Rutherford is the curator of "Tony Price: Atomic Art," a new show opening Friday and lasting through May 16 at the Museum of Fine Arts in Santa Fe. Price, who died in 2000 at age 63, had many devoted followers in the anti- nuke 1980s and remains a counterculture icon today, said Rutherford.
"People just GET his work when they understand the materials he's working with," he said. "He has a sardonic and satirical sense of humor that allows the viewers to experience his message on so many different levels, rather than as a purely political statement."
The authenticity of the materials Price used were key to the power of his work, said Rutherford an Albuquerque native who knew Price for more than 20 years and curated several of his shows.

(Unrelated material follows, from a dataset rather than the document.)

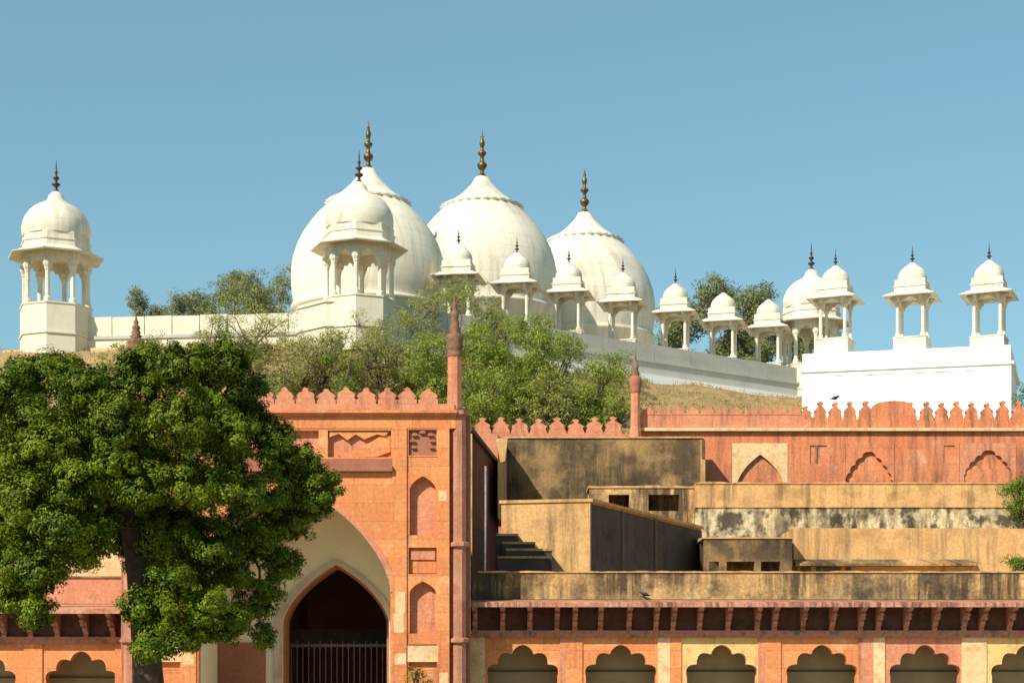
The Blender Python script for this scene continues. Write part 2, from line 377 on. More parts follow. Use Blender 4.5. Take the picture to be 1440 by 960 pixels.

In the 1980s, Los Alamos National Laboratory was required by law to sell its salvage to the public. In those days, much of the metal were scraps left over from actual nuclear tests, said Rutherford.
The dialogue Tony had with the materials was unique to him and certainly unique to New Mexico. This is art that could not have been made anywhere else," he said.
"Los Alamos, to me, was finding a place of just raw, pure materials and fantastically, beautifully shaped metals," explained Price in one of his writings. "I found it a perfect mountain of art to experiment with, to create with, and I'd go out looking for specific parts and sometimes there it'd be, right there, just as if hundreds of men had machined these things for hundreds of hours and carted it out and dumped it right there in front of my feet."
Much of Price's appeal lay in his ability to turn something negative into something positive, said Rutherford. "He really felt he could balance out the demonic forces of the bomb with the positive forces of art," he said.
That quality even drew the attention of the Dalai Lama, who visited New Mexico and saw Price's work in 1991. "He has done something useful with something that is not useful," observed the peace-loving Tibetan leader.
Though Price showed his work in New York City and Santa Fe, he was not a big star within traditional art circles. His work appeared at the New Mexico Governor's Gallery, BioSphere 2 and the Shidoni Sculpture Garden in Tesuque
"All through Tony's career he received a lot more attention from the media and the public than from the art world," said Rutherford. "He didn't go after museum or gallery representation. He was more interested in connecting with the public and his viewers and as a result, I think his work transcends a lot of the traditional labels or categories of the art world."